MATERIAL PROVIDED:
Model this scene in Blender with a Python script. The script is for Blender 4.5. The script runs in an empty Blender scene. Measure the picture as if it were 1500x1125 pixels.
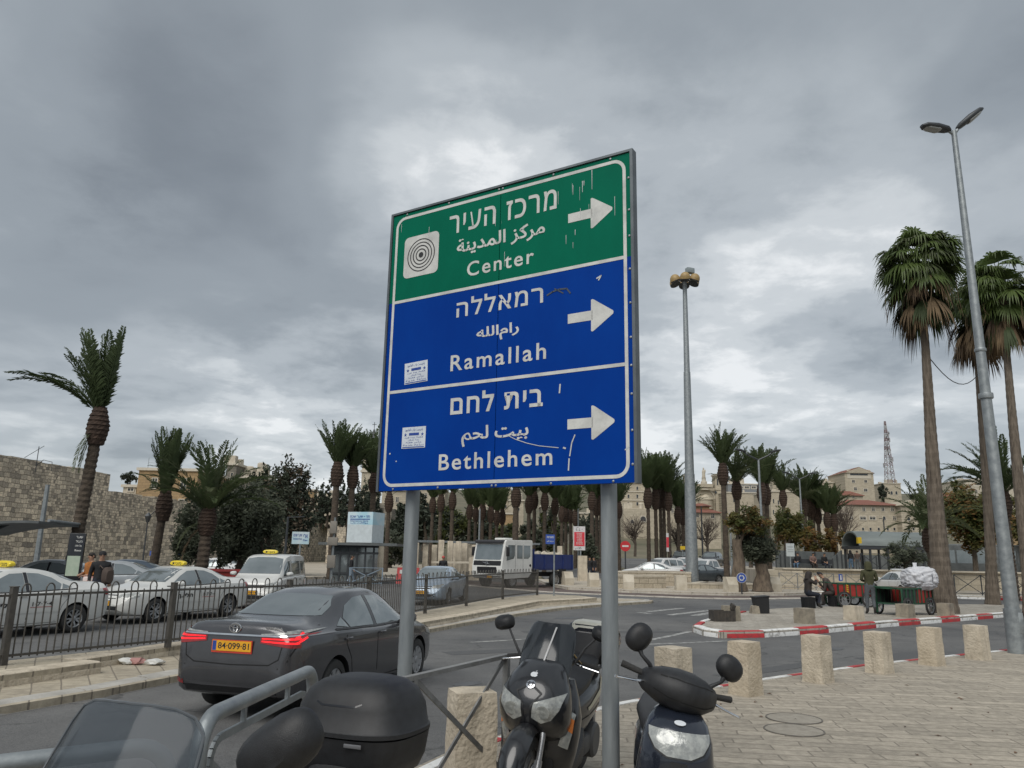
import bpy,bmesh,math,random
from mathutils import Vector,Matrix,Euler
from mathutils.bvhtree import BVHTree
random.seed(7)
sc = bpy.context.scene
col = sc.collection
R = math.radians
# ------------------------------------------------------------------ camera
FPX,EYE = 1127.0,1.8
CAMR = Matrix(((0.99980496,0.01974923,0.0),(-0.00429067,0.21721516,0.97611432),(0.01927751,-0.97592394,0.21725754)))
cam_d = bpy.data.cameras.new('camera')
cam = bpy.data.objects.new('camera',cam_d); col.objects.link(cam)
cam_d.sensor_width = 36; cam_d.lens = 36 * FPX / 1500
cam_d.clip_start = 0.05; cam_d.clip_end = 6000
cx,cu,cb = CAMR @ Vector((1,0,0)),CAMR @ Vector((0,-1,0)),CAMR @ Vector((0,0,-1))
mw = Matrix((cx,cu,cb)).transposed().to_4x4(); mw.translation = Vector((0,0,EYE))
cam.matrix_world = mw
sc.camera = cam

def _ray(px,py): return CAMR @ Vector(((px - 750) / FPX,(py - 562.5) / FPX,1.0))
def G(px,py,z=0.0):
    """survey: the spot at height z seen at photo pixel px, py"""
    d = _ray(px,py); t = (z - EYE) / d.z
    return Vector((d.x * t,d.y * t,z))
def AT(px,py,Y):
    """survey: the spot at distance Y seen at photo pixel px, py"""
    d = _ray(px,py); t = Y / d.y
    return Vector((d.x * t,Y,EYE + d.z * t))
def G2(px,py,z=0.0):
    p = G(px,py,z); return (p.x,p.y)
# ------------------------------------------------------------------ world, sun, exposure
SUN_EL,SUN_AZ = R(50),R(-158)          # azimuth from +Y towards +X
world = bpy.data.worlds.new('World'); sc.world = world; world.use_nodes = True
nt = world.node_tree; nt.nodes.clear(); N = nt.nodes.new; LK = nt.links.new
def wmath(op,a,b=None,c=None):
    n = N('ShaderNodeMath'); n.operation = op
    for i,v in enumerate((a,b,c)):
        if v is None: continue
        if isinstance(v,(int,float)): n.inputs[i].default_value = v
        else: LK(v,n.inputs[i])
    return n.outputs[0]
tc = N('ShaderNodeTexCoord'); sx = N('ShaderNodeSeparateXYZ'); LK(tc.outputs['Generated'],sx.inputs[0])
zz = wmath('ADD',wmath('MAXIMUM',sx.outputs[2],0.0),0.16)
cmb = N('ShaderNodeCombineXYZ'); LK(wmath('DIVIDE',sx.outputs[0],zz),cmb.inputs[0]); LK(wmath('DIVIDE',sx.outputs[1],zz),cmb.inputs[1])
def wnoise(scale,detail,rough,dist,off):
    mp = N('ShaderNodeMapping'); mp.inputs['Location'].default_value = off; LK(cmb.outputs[0],mp.inputs[0])
    n = N('ShaderNodeTexNoise'); n.inputs['Scale'].default_value = scale; n.inputs['Detail'].default_value = detail
    n.inputs['Roughness'].default_value = rough; n.inputs['Distortion'].default_value = dist
    LK(mp.outputs[0],n.inputs['Vector']); return n.outputs['Fac']
def ramp(fac,stops):
    n = N('ShaderNodeValToRGB'); e = n.color_ramp.elements
    n.color_ramp.interpolation = 'EASE'
    while len(e) < len(stops): e.new(0.5)
    for el,(p,c) in zip(e,stops): el.position = p; el.color = (*c,1) if len(c) == 3 else c
    LK(fac,n.inputs[0]); return n.outputs[0]
big = wnoise(0.95,3,0.5,0.35,(3.1,1.7,0.0))
mid = wnoise(2.0,7,0.46,0.25,(7.7,-2.2,0.4))
fine = wnoise(6.5,8,0.6,0.2,(1.2,4.4,0.9))
# openings where the cloud deck is thin: direction, tightness, amount
lobes = [((760,215),90,.30),((545,250),140,.16),((380,560),75,.34),((180,540),90,.14),((1150,560),26,.20),((1290,330),120,.10),((1010,190),110,.12),
         ((760,620),30,.12),((120,430),60,-.16),((330,330),34,-.16),((250,640),130,-.10),((330,120),20,-.08),((800,40),60,-.14),((1240,130),30,-.10),((60,600),90,.08)]
acc = None
for (px,py),k,a in lobes:
    d = _ray(px,py).normalized()
    vm = N('ShaderNodeVectorMath'); vm.operation = 'DOT_PRODUCT'; LK(tc.outputs['Generated'],vm.inputs[0]); vm.inputs[1].default_value = d
    w = wmath('MULTIPLY',wmath('POWER',wmath('MAXIMUM',vm.outputs['Value'],0.0),float(k)),a)
    acc = w if acc is None else wmath('ADD',acc,w)
thin = wmath('ADD',wmath('MULTIPLY',wmath('SUBTRACT',big,0.5),0.55),wmath('MULTIPLY',wmath('SUBTRACT',mid,0.5),0.72))
thin = wmath('ADD',thin,wmath('MULTIPLY',wmath('SUBTRACT',fine,0.5),0.17))
lob = wmath('MULTIPLY',acc,wmath('ADD',wmath('MULTIPLY',wmath('MULTIPLY',mid,fine),3.6),0.1))
hor = wmath('MULTIPLY',wmath('POWER',wmath('SUBTRACT',1.0,wmath('MAXIMUM',sx.outputs[2],0.0)),6.0),0.13)
thin = wmath('ADD',wmath('ADD',wmath('ADD',thin,lob),hor),0.40)
thin = wmath('ADD',wmath('MULTIPLY',wmath('SUBTRACT',thin,0.5),1.3),0.54)
cloud = ramp(thin,[(0.0,(0.125,0.141,0.158)),(0.28,(0.182,0.203,0.222)),(0.55,(0.265,0.288,0.307)),(0.78,(0.365,0.386,0.40)),(1.0,(0.50,0.513,0.52))])
sky = N('ShaderNodeTexSky'); sky.sky_type = 'NISHITA'; sky.sun_disc = False; sky.sun_elevation = SUN_EL; sky.sun_rotation = SUN_AZ
b1 = N('ShaderNodeBackground'); LK(sky.outputs[0],b1.inputs[0]); b1.inputs[1].default_value = 0.08
b2 = N('ShaderNodeBackground'); LK(cloud,b2.inputs[0]); b2.inputs[1].default_value = 1.0
mx = N('ShaderNodeMixShader'); mx.inputs[0].default_value = 0.93; LK(b1.outputs[0],mx.inputs[1]); LK(b2.outputs[0],mx.inputs[2])
wo = N('ShaderNodeOutputWorld'); LK(mx.outputs[0],wo.inputs[0])
sun_d = bpy.data.lights.new('sun','SUN'); sun_d.energy = 1.5; sun_d.angle = R(50); sun_d.color = (1.0,0.97,0.92)
sun = bpy.data.objects.new('sun',sun_d); col.objects.link(sun)
sdir = Vector((math.sin(SUN_AZ) * math.cos(SUN_EL),math.cos(SUN_AZ) * math.cos(SUN_EL),math.sin(SUN_EL)))
sun.rotation_euler = (-sdir).to_track_quat('-Z','Y').to_euler(); sun.location = (0,0,60)
vs = sc.view_settings; vs.view_transform = 'Standard'; vs.look = 'None'; vs.exposure = 0.78; vs.gamma = 1.0
# ------------------------------------------------------------------ materials
_m = {}
def mat(name,c,rough=.7,metal=0.0,c2=None,vs=4.0,vd=5,bump=0.0,bs=60.0,spec=.5,coat=0.0,stretch=(1,1,1),lo=.35,hi=.65,emit=0.0,alpha=1.0,rvar=0.0):
    if name in _m: return _m[name]
    m = bpy.data.materials.new(name); m.use_nodes = True
    t = m.node_tree; p = t.nodes['Principled BSDF']
    p.inputs['Base Color'].default_value = (*c,1); p.inputs['Roughness'].default_value = rough
    p.inputs['Metallic'].default_value = metal; p.inputs['Specular IOR Level'].default_value = spec
    p.inputs['Coat Weight'].default_value = coat; p.inputs['Coat Roughness'].default_value = .06
    p.inputs['Alpha'].default_value = alpha
    if emit:
        p.inputs['Emission Color'].default_value = (*c,1); p.inputs['Emission Strength'].default_value = emit
    tcn = t.nodes.new('ShaderNodeTexCoord'); mp = t.nodes.new('ShaderNodeMapping'); mp.inputs['Scale'].default_value = stretch
    t.links.new(tcn.outputs['Object'],mp.inputs[0])
    oi = t.nodes.new('ShaderNodeObjectInfo'); vm_ = t.nodes.new('ShaderNodeVectorMath'); vm_.operation = 'SCALE'; vm_.inputs[0].default_value = (17,31,23); t.links.new(oi.outputs['Random'],vm_.inputs['Scale']); t.links.new(vm_.outputs[0],mp.inputs['Location'])
    if c2 is None: c2 = tuple(x * .86 for x in c)
    nz = t.nodes.new('ShaderNodeTexNoise'); nz.inputs['Scale'].default_value = vs; nz.inputs['Detail'].default_value = vd; nz.inputs['Roughness'].default_value = .62
    t.links.new(mp.outputs[0],nz.inputs['Vector'])
    rp = t.nodes.new('ShaderNodeValToRGB'); rp.color_ramp.elements[0].position = lo; rp.color_ramp.elements[1].position = hi
    rp.color_ramp.elements[0].color = (*c2,1); rp.color_ramp.elements[1].color = (*c,1)
    t.links.new(nz.outputs['Fac'],rp.inputs[0]); t.links.new(rp.outputs[0],p.inputs['Base Color'])
    if emit: t.links.new(rp.outputs[0],p.inputs['Emission Color'])
    if rvar:
        mr = t.nodes.new('ShaderNodeMapRange'); mr.inputs[3].default_value = max(rough - rvar,.02); mr.inputs[4].default_value = min(rough + rvar,1)
        t.links.new(nz.outputs['Fac'],mr.inputs[0]); t.links.new(mr.outputs[0],p.inputs['Roughness'])
    if bump:
        nb = t.nodes.new('ShaderNodeTexNoise'); nb.inputs['Scale'].default_value = bs; nb.inputs['Detail'].default_value = 4
        t.links.new(mp.outputs[0],nb.inputs['Vector'])
        bp = t.nodes.new('ShaderNodeBump'); bp.inputs['Strength'].default_value = bump; bp.inputs['Distance'].default_value = .02
        t.links.new(nb.outputs['Fac'],bp.inputs['Height']); t.links.new(bp.outputs[0],p.inputs['Normal'])
    _m[name] = m; return m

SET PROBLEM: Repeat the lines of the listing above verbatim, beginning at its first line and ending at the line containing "sc.camera = cam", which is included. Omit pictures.

FULL RESPONSE:
Model this scene in Blender with a Python script. The script is for Blender 4.5. The script runs in an empty Blender scene. Measure the picture as if it were 1500x1125 pixels.
import bpy,bmesh,math,random
from mathutils import Vector,Matrix,Euler
from mathutils.bvhtree import BVHTree
random.seed(7)
sc = bpy.context.scene
col = sc.collection
R = math.radians
# ------------------------------------------------------------------ camera
FPX,EYE = 1127.0,1.8
CAMR = Matrix(((0.99980496,0.01974923,0.0),(-0.00429067,0.21721516,0.97611432),(0.01927751,-0.97592394,0.21725754)))
cam_d = bpy.data.cameras.new('camera')
cam = bpy.data.objects.new('camera',cam_d); col.objects.link(cam)
cam_d.sensor_width = 36; cam_d.lens = 36 * FPX / 1500
cam_d.clip_start = 0.05; cam_d.clip_end = 6000
cx,cu,cb = CAMR @ Vector((1,0,0)),CAMR @ Vector((0,-1,0)),CAMR @ Vector((0,0,-1))
mw = Matrix((cx,cu,cb)).transposed().to_4x4(); mw.translation = Vector((0,0,EYE))
cam.matrix_world = mw
sc.camera = cam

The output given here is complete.